3. A Centralized Hub With Local Requirements Ensures Efficiency While Scaling Globally

Expanding compliance across borders requires more than simply meeting new rules. It demands systems that evolve to meet unique local demands across markets and jurisdictions.

GoCardless Chief Compliance Officer Jenn Naudin emphasized the importance of building adaptive, resilient frameworks that can flex with each jurisdiction’s regulatory expectations. Technology and automation are essential to this approach, as are strategic partnerships with identity providers that understand how to embed global compliance infrastructure from the ground up.

Payoneer’s Lehman framed the challenge through a hub-and-spoke model: centralized governance and data standards at the core, connected to local spokes that reflect regional requirements and expertise. This balance, she said, allows organizations to scale efficiently while respecting the cultural nuances of each market.

When compliance is designed into the architecture, not bolted on afterward, it transforms from a regulatory necessity into a strategic enabler for global growth.

4. Turning Collaboration and Compliance Into Elevated User Experiences

Delivering a frictionless onboarding experience while maintaining rigorous fraud controls can be a constant balancing act.
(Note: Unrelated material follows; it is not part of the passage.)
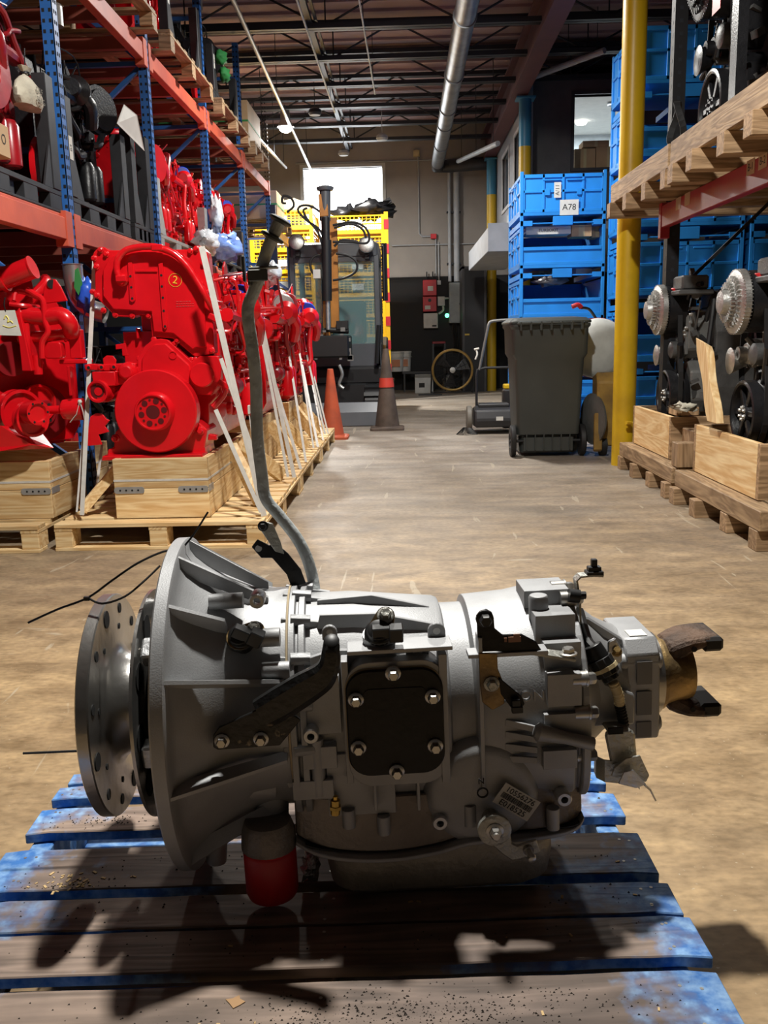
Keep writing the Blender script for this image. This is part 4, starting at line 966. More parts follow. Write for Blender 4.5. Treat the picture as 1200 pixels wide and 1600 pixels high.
# ---------------------------------------------------------------- straps
def strap(p0, p1, label, w=.016, slack=0, wm=strapm, rollx=(0, 1, 0)):
    p0, p1 = V(p0), V(p1); b = V((p1.x, p1.y, p1.z)); t = thing('strap', label, 'strap', b, group='white straps tying the red engines down')
    n = 8; pts = [p0.lerp(p1, k/n)+V((0, 0, -slack*math.sin(PI*k/n))) for k in range(n+1)]
    G().ribbon([p-b for p in pts], w, .0012, rollx).build('band', wm, t)
    return t
S = lambda px, py, X: P(px, py, X=X)
B_ = lambda px, py: P(px, py, Z=.137)
lab = 'white strap %s'
strap(P(148, 400, Y=4.62), P(128, 805, Y=4.32), lab % 'left of the engine marked 2, wider one', .022, rollx=(1, 0, 0))
strap(P(140, 560, Y=4.62), P(120, 800, Y=4.34), lab % 'left of the engine marked 2, thin one', .010, rollx=(1, 0, 0))
strap(P(160, 690, Y=4.70), P(150, 770, Y=4.60), lab % 'under the side bracket of the engine marked 2', .014, rollx=(1, 0, 0))
g_ = [((315, 385), (413, 815), 'nearest, from the top corner of the engine marked 2', .020), ((345, 560), (418, 770), 'second from the corner of the engine marked 2', .014), ((337, 640), (408, 800), 'low strap right of the gear cover', .014),
      ((395, 452), (450, 745), 'long strap just right of the filler tube', .012), ((408, 500), (460, 750), 'beside the silver pipe cap', .018), ((430, 600), (470, 735), 'from the middle engine side to the pallet', .014),
      ((448, 530), (478, 722), 'on the second engine, near half', .012), ((462, 510), (490, 700), 'on the second engine, far half', .010), ((470, 560), (497, 705), 'under the blue pipe cap', .014),
      ((475, 535), (508, 678), 'on the farthest engine, near side', .012), ((480, 545), (513, 680), 'on the farthest engine, outermost', .010), ((488, 600), (505, 690), 'farthest short strap by the cones', .010)]
for i, (a, b, l, w_) in enumerate(g_):
    q1 = P(*b, X=-.715); q1.z = max(.137, q1.z); q0 = P(*a, X=-.90 if i else -.93)
    strap(q0, q1, lab % l, w_*1.5, rollx=(.85, .5, 0))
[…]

Naudin emphasized that the key lies in transparency and partnership, particularly with banking partners who play a critical role in oversight and risk management.

When banks understand a company’s systems, processes and risk logic, collaboration replaces confrontation. By setting expectations early, organizations can align on what data is collected, how it’s verified and where controls sit to eliminate friction during audits and reduce regulatory tension.

The result is compliance that not only protects but enhances the user experience – creating  a secure, frictionless onboarding journey, where compliance doesn’t hinder growth but supports it through clarity, shared accountability and trust between partners.

5. Inclusive Leadership Fuels Innovation and Trust

In a landscape where technology and regulation are constantly evolving, leadership becomes the defining factor in how organizations build trust and drive meaningful change. 

As Naudin and Benjamin shared, inclusive leadership means leading with authenticity and creating space for dialogue and transparency. It’s about translating complex compliance goals into a shared understanding across teams and turning diversity of thought into a competitive advantage.

Additionally, Lehman noted, “Build trusted relationships, surround yourself with like-minded women and raise each other up from the beginning.” Lehman said. “You don’t dim your light by lighting somebody else’s.”

Their experiences illustrate a broader truth: advancing gender equity in fintech isn’t just about representation – it’s about diverse leadership shaping stronger, more adaptive organizations. As the industry evolves, diverse perspectives and leadership are crucial to building a foundation of  innovation and trust. 

Building the Future, One Connection at a Time

Meaningful progress in compliance and identity verification will not come from sweeping reform, but through steady, connected collaboration. While the U.S. still faces a long road toward true centralization, momentum is building. Unified systems, collaboration and a shared focus on trust is driving the industry forward, signaling an end to the patchwork era of identity verification in the U.S.

Trulioo is at the forefront of this shift. The company recently announced a 1,996% increase in U.S. Know Your Business (KYB) transaction volume since 2023, alongside a 102% year-over-year growth rate – signaling a market-wide move toward unified, scalable verification solutions to bridge disconnected local and global systems.

As regulations, technology and collaboration move towards unified verification, one truth stands out: the future of compliance won’t be built all at once, but rather built together, one trusted connection at a time.